Bureaucrats all over the world are the same. We used to have a Premier Padmini back in the days when I was a dashing young lad, carefree and debonair, to which I had an air-conditioner fitted. My father used to call it the perfect metaphor for bureaucracy. It would generate lots of air. It would create plenty of activity like louvres swinging and lights glowing on. It would use up a lot of resources. The only thing it wouldn't do was cool the car. But I digress.

We shuffled into line before the immigration officer who gave me a long and unblinking stare which made be feel I was an international spy, and then, thinking it over, decided I didn't look smart enough to cause any real damage. He gave me my passport and glared a “beat it, creep” look at me. The missus of course never has these problems. They smile at her, she smiles back, plenty of thank yous and you're welcomes. There is no justice in this world, I tell you. If between the two of us there was one who could stage a coup d'etat and takeover a country, that would be the missus. I couldn't take over an unmanned lighthouse. Yet they treat her like she was Queen Victoria while I get the reception reserved for people suffering from halitosis.
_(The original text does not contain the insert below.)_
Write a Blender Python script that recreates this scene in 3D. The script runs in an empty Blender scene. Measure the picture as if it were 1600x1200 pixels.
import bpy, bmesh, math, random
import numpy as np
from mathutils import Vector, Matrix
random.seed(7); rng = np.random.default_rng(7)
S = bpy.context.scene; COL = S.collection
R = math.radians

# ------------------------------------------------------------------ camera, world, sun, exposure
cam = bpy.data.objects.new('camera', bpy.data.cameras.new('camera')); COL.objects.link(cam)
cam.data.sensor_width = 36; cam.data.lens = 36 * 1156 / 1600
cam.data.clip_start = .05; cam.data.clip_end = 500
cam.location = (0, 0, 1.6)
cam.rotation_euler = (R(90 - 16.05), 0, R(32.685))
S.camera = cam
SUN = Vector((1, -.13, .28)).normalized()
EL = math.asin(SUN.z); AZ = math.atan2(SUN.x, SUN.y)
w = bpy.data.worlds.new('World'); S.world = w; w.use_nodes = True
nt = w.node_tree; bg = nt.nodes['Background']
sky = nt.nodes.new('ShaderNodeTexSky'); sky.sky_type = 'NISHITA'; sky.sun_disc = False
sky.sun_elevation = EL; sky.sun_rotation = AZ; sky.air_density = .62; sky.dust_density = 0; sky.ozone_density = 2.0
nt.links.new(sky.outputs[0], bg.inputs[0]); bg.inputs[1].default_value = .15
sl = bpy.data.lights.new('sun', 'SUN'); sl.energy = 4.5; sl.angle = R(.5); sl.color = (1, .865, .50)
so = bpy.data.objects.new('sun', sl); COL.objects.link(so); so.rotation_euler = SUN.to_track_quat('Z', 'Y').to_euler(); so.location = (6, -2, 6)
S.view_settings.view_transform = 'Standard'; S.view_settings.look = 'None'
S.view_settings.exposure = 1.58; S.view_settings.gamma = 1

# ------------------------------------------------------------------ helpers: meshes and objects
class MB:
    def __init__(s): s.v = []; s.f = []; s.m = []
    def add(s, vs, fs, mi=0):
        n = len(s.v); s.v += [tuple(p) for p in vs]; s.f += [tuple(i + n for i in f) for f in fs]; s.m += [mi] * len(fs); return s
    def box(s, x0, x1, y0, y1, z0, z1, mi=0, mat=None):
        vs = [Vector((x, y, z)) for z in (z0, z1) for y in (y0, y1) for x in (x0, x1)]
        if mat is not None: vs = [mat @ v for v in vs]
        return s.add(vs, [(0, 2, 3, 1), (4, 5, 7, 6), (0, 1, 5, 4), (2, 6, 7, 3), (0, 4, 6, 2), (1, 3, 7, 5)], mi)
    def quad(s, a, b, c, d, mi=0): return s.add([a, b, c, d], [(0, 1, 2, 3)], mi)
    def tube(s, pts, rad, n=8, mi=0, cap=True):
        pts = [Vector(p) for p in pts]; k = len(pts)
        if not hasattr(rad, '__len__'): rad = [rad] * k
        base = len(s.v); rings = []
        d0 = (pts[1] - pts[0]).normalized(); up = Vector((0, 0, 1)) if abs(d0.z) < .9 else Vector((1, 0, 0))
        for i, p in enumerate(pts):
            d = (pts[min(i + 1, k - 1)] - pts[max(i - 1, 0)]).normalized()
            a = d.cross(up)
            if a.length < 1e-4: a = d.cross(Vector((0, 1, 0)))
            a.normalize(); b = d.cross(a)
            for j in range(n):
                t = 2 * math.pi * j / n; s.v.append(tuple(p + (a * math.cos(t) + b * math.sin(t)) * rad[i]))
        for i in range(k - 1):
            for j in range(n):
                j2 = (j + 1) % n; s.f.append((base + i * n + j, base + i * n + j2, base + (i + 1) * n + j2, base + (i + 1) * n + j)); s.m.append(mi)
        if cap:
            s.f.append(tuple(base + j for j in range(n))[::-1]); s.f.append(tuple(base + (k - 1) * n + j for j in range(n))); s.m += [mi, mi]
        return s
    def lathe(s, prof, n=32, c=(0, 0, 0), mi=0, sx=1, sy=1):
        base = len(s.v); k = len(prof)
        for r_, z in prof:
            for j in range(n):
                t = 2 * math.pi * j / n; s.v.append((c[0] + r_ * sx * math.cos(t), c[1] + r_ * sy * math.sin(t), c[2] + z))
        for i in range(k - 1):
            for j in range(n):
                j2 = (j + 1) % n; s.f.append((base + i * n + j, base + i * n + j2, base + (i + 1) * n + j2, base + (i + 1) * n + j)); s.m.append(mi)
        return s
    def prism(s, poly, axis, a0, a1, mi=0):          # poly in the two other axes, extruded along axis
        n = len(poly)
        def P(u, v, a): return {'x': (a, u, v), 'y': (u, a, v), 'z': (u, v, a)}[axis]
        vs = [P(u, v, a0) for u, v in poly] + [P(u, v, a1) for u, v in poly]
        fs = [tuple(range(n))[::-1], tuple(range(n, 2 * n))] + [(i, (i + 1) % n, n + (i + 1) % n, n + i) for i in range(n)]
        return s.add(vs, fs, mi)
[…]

That little ceremony over, we shuffled into a bus which would take us into China, to Guangzhou, and I witnessed for the first time an immigration check where the immigration officer doesn't bother to even look at you. All done in five minutes. I was extremely impressed with Chinese efficiency and their faith in Old Confucius' maxim that the country which executes illegal aliens doesn't have many.

The Missus and I, celebrating my acceptance by the Immigration chaps


Our hotel turned out to a very lavish place, considering what we were paying for it, with a bevy of extremely well coiffured Chinese ladies welcoming us. One of them, rather sportingly I thought, asked me how my knee was. I've been troubled by a touch of arthritis over the last few months and had blogged about it. Perhaps this charming lady had read it.
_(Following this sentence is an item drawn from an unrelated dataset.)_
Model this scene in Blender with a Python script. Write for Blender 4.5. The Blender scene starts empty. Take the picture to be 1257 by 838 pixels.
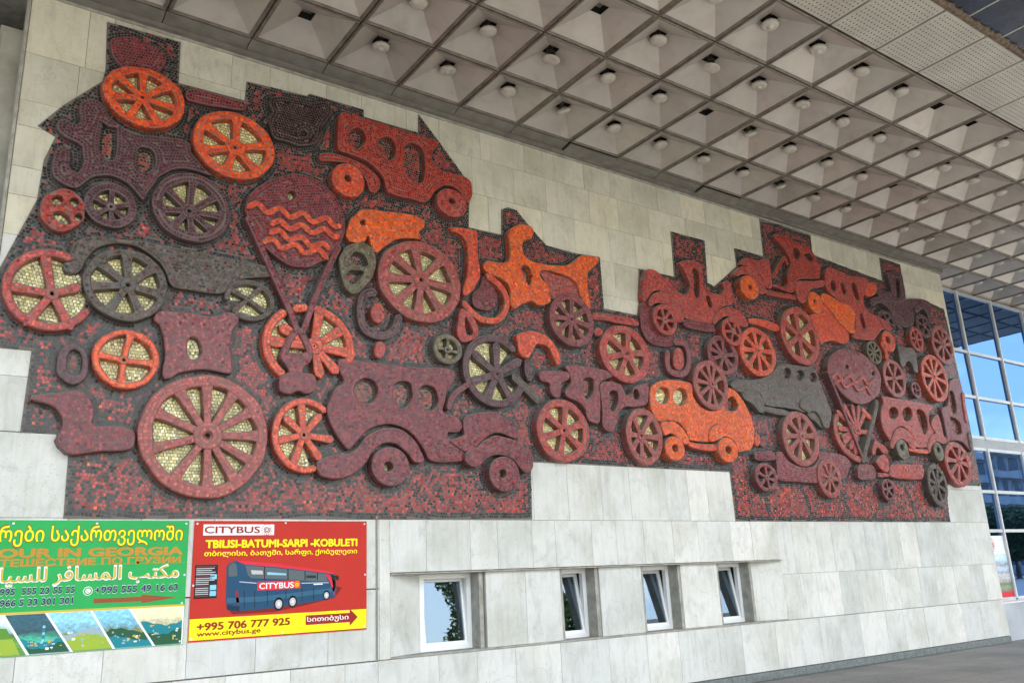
import bpy, math, random
import numpy as np
from mathutils import Matrix, Vector
from mathutils.geometry import tessellate_polygon
random.seed(7); RNG = np.random.default_rng(7)
SC = bpy.context.scene
R = math.radians

# ------------------------------------------------------------------ camera
FPX, CX, CY = 1047.853, 628.5, 419.0            # focal length and centre in photo pixels (1257 x 838)
RM = np.array([[0.817125, -0.5746064, -0.04619761],   # rows: camera right, down, forward in world axes
               [0.12156046, 0.25009412, -0.96056025],
               [0.56349781, 0.77928199, 0.27420757]])
EYE = 1.6
cam_d = bpy.data.cameras.new('camera'); cam = bpy.data.objects.new('camera', cam_d)
SC.collection.objects.link(cam); SC.camera = cam
cam_d.sensor_width = 36.0; cam_d.lens = FPX / 1257.0 * 36.0
cam_d.clip_start = 0.05; cam_d.clip_end = 3000.0
m = Matrix.Identity(4)
for i in range(3):
    m[i][0] = RM[0][i]; m[i][1] = -RM[1][i]; m[i][2] = -RM[2][i]
m[2][3] = EYE
cam.matrix_world = m

# ------------------------------------------------------------------ light
SUN_EL, SUN_ROT = 62.0, 165.0
world = bpy.data.worlds.new('World'); SC.world = world; world.use_nodes = True
wn = world.node_tree.nodes; wl = world.node_tree.links
bg = wn['Background']; sky = wn.new('ShaderNodeTexSky'); sky.sky_type = 'NISHITA'
sky.sun_disc = False; sky.sun_elevation = R(SUN_EL); sky.sun_rotation = R(SUN_ROT)
sky.air_density = 1.0; sky.dust_density = 3.0; sky.ozone_density = 1.2
# thin white clouds over the sky
tc = wn.new('ShaderNodeTexCoord'); mp = wn.new('ShaderNodeMapping'); mp.inputs['Scale'].default_value = (1.4, 1.4, 3.2)
cn = wn.new('ShaderNodeTexNoise'); cn.inputs['Scale'].default_value = 2.1; cn.inputs['Detail'].default_value = 8
cr = wn.new('ShaderNodeValToRGB'); cr.color_ramp.elements[0].position = .47; cr.color_ramp.elements[1].position = .72
mx = wn.new('ShaderNodeMix'); mx.data_type = 'RGBA'; mx.inputs['B'].default_value = (9.0, 9.3, 9.8, 1)
wl.new(tc.outputs['Generated'], mp.inputs[0]); wl.new(mp.outputs[0], cn.inputs['Vector'])
wl.new(cn.outputs['Fac'], cr.inputs[0]); wl.new(cr.outputs[0], mx.inputs['Factor'])
wl.new(sky.outputs[0], mx.inputs['A']); wl.new(mx.outputs['Result'], bg.inputs[0])
bg.inputs[1].default_value = 0.15
sd = bpy.data.lights.new('sun', 'SUN'); sd.energy = 2.1; sd.angle = R(0.6); sd.color = (1.0, .95, .87)
sun = bpy.data.objects.new('sun', sd); SC.collection.objects.link(sun)
az = R(SUN_ROT)                                  # high sun in front of the building: the deep canopy keeps the wall in shade
sv = Vector((math.sin(az) * math.cos(R(SUN_EL)), math.cos(az) * math.cos(R(SUN_EL)), math.sin(R(SUN_EL))))
sun.rotation_euler = sv.to_track_quat('Z', 'Y').to_euler(); sun.location = sv * 40
SC.view_settings.view_transform = 'Standard'; SC.view_settings.look = 'None'
SC.view_settings.exposure = 2.03; SC.view_settings.gamma = 1.0; SC.view_settings.use_curve_mapping = False
SC.view_settings.use_white_balance = True; SC.view_settings.white_balance_temperature = 7100; SC.view_settings.white_balance_tint = 7
SC.cycles.use_denoising = True
SC.cycles.max_bounces = 8; SC.cycles.diffuse_bounces = 5; SC.cycles.glossy_bounces = 4

# ------------------------------------------------------------------ dimensions
YW = 9.379            # face of the stone wall
YG = 10.0             # curtain wall glass
ZC = 8.205            # underside of the canopy grid
GX0, GSX, GY0, GSY = 2.852, 1.0042, 9.0986, 0.9957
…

“ Oh, it's much better now, thank you very much, though it still hurts a bit if I climb stairs too fast”, I told her.

She looked helplessly from me to the missus, who promptly hissed “Silly! 'Ni Hao' is 'Welcome' in Chinese” and gave my bewildered interlocutor a conciliatory smile.

I soon learned that in China, English has the same staus that Hindi has in Chennai. Everyone agrees that it is an important language but no one gives a rat's ass about learning or speaking it. And who is to say they're not right. Chinese is a particularly dicey language, though. It has a lot to do with intonation, which means that you can say the same sentence in two different sing-songs and mean two completely different things. Like you might want to compliment the hostess on her nice house and end up telling her that there are astronauts urinating in her back yard. I had heard a story, probably apocryphal, about a bloke who wanted to know where the restrooms were and accidentally ended up marrying a Chinese girl.
I decided to stick to English.

A funny thing among most English speakers is that we believe people who don't understand English can magically understand it if we speak it in broken syllables with gesticulation. It doesn't work. I had a situation, right on day 1, where, typical of me, I had forgotten to charge my phone and it was on it's last legs, a bit like the flickering lamp next to the dying grandfather in Hindi movies. About to go out at any moment. So I asked my hosts with active sign language, brandishing my phone, for a charger.

“Charrrr gerrr” “Chaaaaar Gerrrr” I asked. At first they looked at me with a completely stoned silence, like they had just smoked this awesome weed and I was somebody's father who had just barged into the room.

Silence.

“Charrrr gerrr” “Chaaaaar Gerrrr” I asked again, this time with hand and leg gestures.

Something seemed to be stirring. Suddenly one of them exclaimed “Oh oh oh oh okay okay okay okay” in joyous comprehension and rushed out, beckoning me to follow. We went down two flights and landed up opposite a washing machine. I'm not making this up.